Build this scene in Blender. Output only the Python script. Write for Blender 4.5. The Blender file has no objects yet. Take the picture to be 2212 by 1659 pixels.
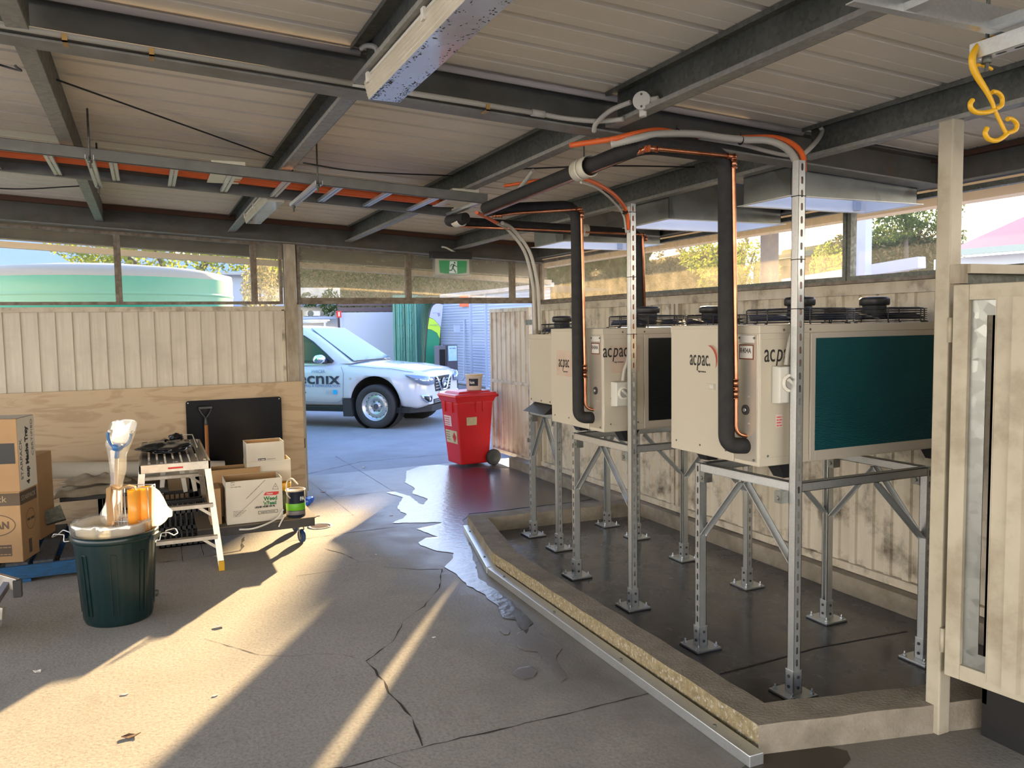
import bpy, math, random
from mathutils import Vector as V, Matrix
random.seed(7)
SC=bpy.context.scene; COL=SC.collection
PI=math.pi
# ---------------------------------------------------------------- camera
YAW,PIT,ROL,FPX=0.4239,0.0738,0.01545,1743.5
CAM=V((0,0,1.75))
fwd=V((math.sin(YAW)*math.cos(PIT),math.cos(YAW)*math.cos(PIT),-math.sin(PIT)))
r0=V((math.cos(YAW),-math.sin(YAW),0)); d0=fwd.cross(r0)
rt=r0*math.cos(ROL)+d0*math.sin(ROL); dn=-r0*math.sin(ROL)+d0*math.cos(ROL)
def ray(u,v): return rt*(u-1106)+dn*(v-829.5)+fwd*FPX
def fz(u,v,z=0.0):
    d=ray(u,v); return CAM+d*((z-CAM.z)/d.z)
def fx(u,v,x):
    d=ray(u,v); return CAM+d*(x/d.x)
def fy(u,v,y):
    d=ray(u,v); return CAM+d*(y/d.y)
cd=bpy.data.cameras.new('camera'); co=bpy.data.objects.new('camera',cd); COL.objects.link(co)
cd.sensor_fit='HORIZONTAL'; cd.sensor_width=36; cd.lens=FPX/2212*36; cd.clip_start=.05; cd.clip_end=400
m=Matrix.Identity(4)
for i in range(3):
    m[i][0]=rt[i]; m[i][1]=-dn[i]; m[i][2]=-fwd[i]; m[i][3]=CAM[i]
co.matrix_world=m; SC.camera=co
# ---------------------------------------------------------------- materials
def node(nt,t,x=0,y=0,**k):
    n=nt.nodes.new(t)
    for a,b in k.items():
        if a[0]=='_': n.inputs[a[1:].replace('_',' ')].default_value=b
        else: setattr(n,a,b)
    return n
def mat(name,col,rough=.6,metal=0,col2=None,vs=4,vd=4,lo=.35,hi=.65,vscale3=None,bump=0,bs=60,tr=0,coat=0,ior=1.45,alpha=1,world=False,col3=None,v3=1.2,r2=None,emit=None,es=1,spec=None):
    """principled with an optional noise mix (col<->col2), second blotch layer col3, bump"""
    M=bpy.data.materials.new(name); M.use_nodes=True; nt=M.node_tree; B=nt.nodes['Principled BSDF']; L=nt.links
    B.inputs['Base Color'].default_value=(*col,1); B.inputs['Roughness'].default_value=rough; B.inputs['Metallic'].default_value=metal
    B.inputs['Coat Weight'].default_value=coat; B.inputs['Transmission Weight'].default_value=tr; B.inputs['IOR'].default_value=ior
    B.inputs['Alpha'].default_value=alpha
    if spec is not None: B.inputs['Specular IOR Level'].default_value=spec
    if emit: B.inputs['Emission Color'].default_value=(*emit,1); B.inputs['Emission Strength'].default_value=es
    if col2 or bump or col3 or r2:
        if world: src=node(nt,'ShaderNodeNewGeometry').outputs['Position']
        else: src=node(nt,'ShaderNodeTexCoord').outputs['Object']
        if vscale3:
            mp=node(nt,'ShaderNodeMapping'); mp.inputs['Scale'].default_value=vscale3; L.new(src,mp.inputs['Vector']); sv=mp.outputs[0]
        else: sv=src
        cur=None
        if col2:
            n=node(nt,'ShaderNodeTexNoise',_Scale=vs,_Detail=vd,_Roughness=.6); L.new(sv,n.inputs['Vector'])
            mr=node(nt,'ShaderNodeMapRange'); mr.inputs['From Min'].default_value=lo; mr.inputs['From Max'].default_value=hi; L.new(n.outputs['Fac'],mr.inputs['Value'])
            mx=node(nt,'ShaderNodeMix',data_type='RGBA'); mx.inputs[6].default_value=(*col,1); mx.inputs[7].default_value=(*col2,1); L.new(mr.outputs[0],mx.inputs[0]); cur=mx.outputs[2]
            if r2 is not None:
                m2=node(nt,'ShaderNodeMix',data_type='FLOAT'); m2.inputs[2].default_value=rough; m2.inputs[3].default_value=r2; L.new(mr.outputs[0],m2.inputs[0]); L.new(m2.outputs[0],B.inputs['Roughness'])
        if col3:
            n=node(nt,'ShaderNodeTexNoise',_Scale=v3,_Detail=6,_Roughness=.65); L.new(src,n.inputs['Vector'])
            mr=node(nt,'ShaderNodeMapRange'); mr.inputs['From Min'].default_value=.5; mr.inputs['From Max'].default_value=.72; L.new(n.outputs['Fac'],mr.inputs['Value'])
            mx=node(nt,'ShaderNodeMix',data_type='RGBA'); mx.inputs[7].default_value=(*col3,1); L.new(mr.outputs[0],mx.inputs[0])
            if cur: L.new(cur,mx.inputs[6])
            else: mx.inputs[6].default_value=(*col,1)
            cur=mx.outputs[2]
        if cur: L.new(cur,B.inputs['Base Color'])
        if bump:
            n=node(nt,'ShaderNodeTexNoise',_Scale=bs,_Detail=5); L.new(sv,n.inputs['Vector'])
            b=node(nt,'ShaderNodeBump',_Strength=bump,_Distance=.01); L.new(n.outputs['Fac'],b.inputs['Height']); L.new(b.outputs[0],B.inputs['Normal'])
    return M
def galv(name,a,b,rough=.42,scale=45,metal=.85,rv=.15):
    M=bpy.data.materials.new(name); M.use_nodes=True; nt=M.node_tree; B=nt.nodes['Principled BSDF']; L=nt.links
    tc=node(nt,'ShaderNodeTexCoord'); vo=node(nt,'ShaderNodeTexVoronoi',_Scale=scale); L.new(tc.outputs['Object'],vo.inputs['Vector'])
    sp=node(nt,'ShaderNodeSeparateColor'); L.new(vo.outputs['Color'],sp.inputs[0])
    no=node(nt,'ShaderNodeTexNoise',_Scale=3,_Detail=5); L.new(tc.outputs['Object'],no.inputs['Vector'])
    ad=node(nt,'ShaderNodeMath',operation='MULTIPLY_ADD'); ad.inputs[1].default_value=.5; L.new(sp.outputs[0],ad.inputs[0]); 
    m0=node(nt,'ShaderNodeMath',operation='MULTIPLY_ADD'); m0.inputs[1].default_value=1.6; m0.inputs[2].default_value=-.55; L.new(no.outputs['Fac'],m0.inputs[0]); L.new(m0.outputs[0],ad.inputs[2])
    mx=node(nt,'ShaderNodeMix',data_type='RGBA'); mx.inputs[6].default_value=(*a,1); mx.inputs[7].default_value=(*b,1); L.new(ad.outputs[0],mx.inputs[0]); L.new(mx.outputs[2],B.inputs['Base Color'])
    B.inputs['Metallic'].default_value=metal
    rr=node(nt,'ShaderNodeMapRange'); rr.inputs['To Min'].default_value=rough-rv*.5; rr.inputs['To Max'].default_value=rough+rv; L.new(sp.outputs[1],rr.inputs['Value']); L.new(rr.outputs[0],B.inputs['Roughness'])
    return M
def wavemat(name,a,b,scale,axis='Z',rough=.5,metal=0,dist=0,sharp=(.4,.6),noise2=None):
    M=bpy.data.materials.new(name); M.use_nodes=True; nt=M.node_tree; B=nt.nodes['Principled BSDF']; L=nt.links
    tc=node(nt,'ShaderNodeTexCoord'); w=node(nt,'ShaderNodeTexWave',bands_direction=axis,_Scale=scale,_Distortion=dist,_Detail=3); w.inputs['Detail Scale'].default_value=1.2; L.new(tc.outputs['Object'],w.inputs['Vector'])
    mr=node(nt,'ShaderNodeMapRange'); mr.inputs['From Min'].default_value=sharp[0]; mr.inputs['From Max'].default_value=sharp[1]; L.new(w.outputs['Fac'],mr.inputs['Value'])
    mx=node(nt,'ShaderNodeMix',data_type='RGBA'); mx.inputs[6].default_value=(*a,1); mx.inputs[7].default_value=(*b,1); L.new(mr.outputs[0],mx.inputs[0]); L.new(mx.outputs[2],B.inputs['Base Color'])
    B.inputs['Roughness'].default_value=rough; B.inputs['Metallic'].default_value=metal
    return M
def thin(name,tcol,dcol,fac,rough=.2,nscale=None,gl=.08):
    """thin dusty sheet: transparent mixed with a diffuse+translucent film and a light gloss"""
    M=bpy.data.materials.new(name); M.use_nodes=True; nt=M.node_tree; L=nt.links; nt.nodes.remove(nt.nodes['Principled BSDF']); out=nt.nodes['Material Output']
    t=node(nt,'ShaderNodeBsdfTransparent'); t.inputs[0].default_value=(*tcol,1)
    d=node(nt,'ShaderNodeBsdfDiffuse'); d.inputs[0].default_value=(*dcol,1); tl=node(nt,'ShaderNodeBsdfTranslucent'); tl.inputs[0].default_value=(*dcol,1)
    a=node(nt,'ShaderNodeMixShader'); a.inputs[0].default_value=.55; L.new(d.outputs[0],a.inputs[1]); L.new(tl.outputs[0],a.inputs[2])
    b=node(nt,'ShaderNodeMixShader'); b.inputs[0].default_value=fac; L.new(t.outputs[0],b.inputs[1]); L.new(a.outputs[0],b.inputs[2])
    if nscale:
        tc=node(nt,'ShaderNodeTexCoord'); n=node(nt,'ShaderNodeTexNoise',_Scale=nscale,_Detail=8,_Roughness=.7); L.new(tc.outputs['Object'],n.inputs['Vector'])
        mr=node(nt,'ShaderNodeMapRange'); mr.inputs['From Min'].default_value=.3; mr.inputs['From Max'].default_value=.7; mr.inputs['To Min'].default_value=fac*.5; mr.inputs['To Max'].default_value=min(1,fac*1.6); L.new(n.outputs['Fac'],mr.inputs['Value']); L.new(mr.outputs[0],b.inputs[0])
    g=node(nt,'ShaderNodeBsdfGlossy'); g.inputs['Roughness'].default_value=rough
    c=node(nt,'ShaderNodeMixShader'); c.inputs[0].default_value=gl; L.new(b.outputs[0],c.inputs[1]); L.new(g.outputs[0],c.inputs[2]); L.new(c.outputs[0],out.inputs[0])
    return M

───

**Stated problem:**
Find the word "scene" in the data and copy out each line where it turns up.

**Response to the exercise:**
Build this scene in Blender. Output only the Python script. Write for Blender 4.5. The Blender file has no objects yet. Take the picture to be 2212 by 1659 pixels.
SC=bpy.context.scene; COL=SC.collection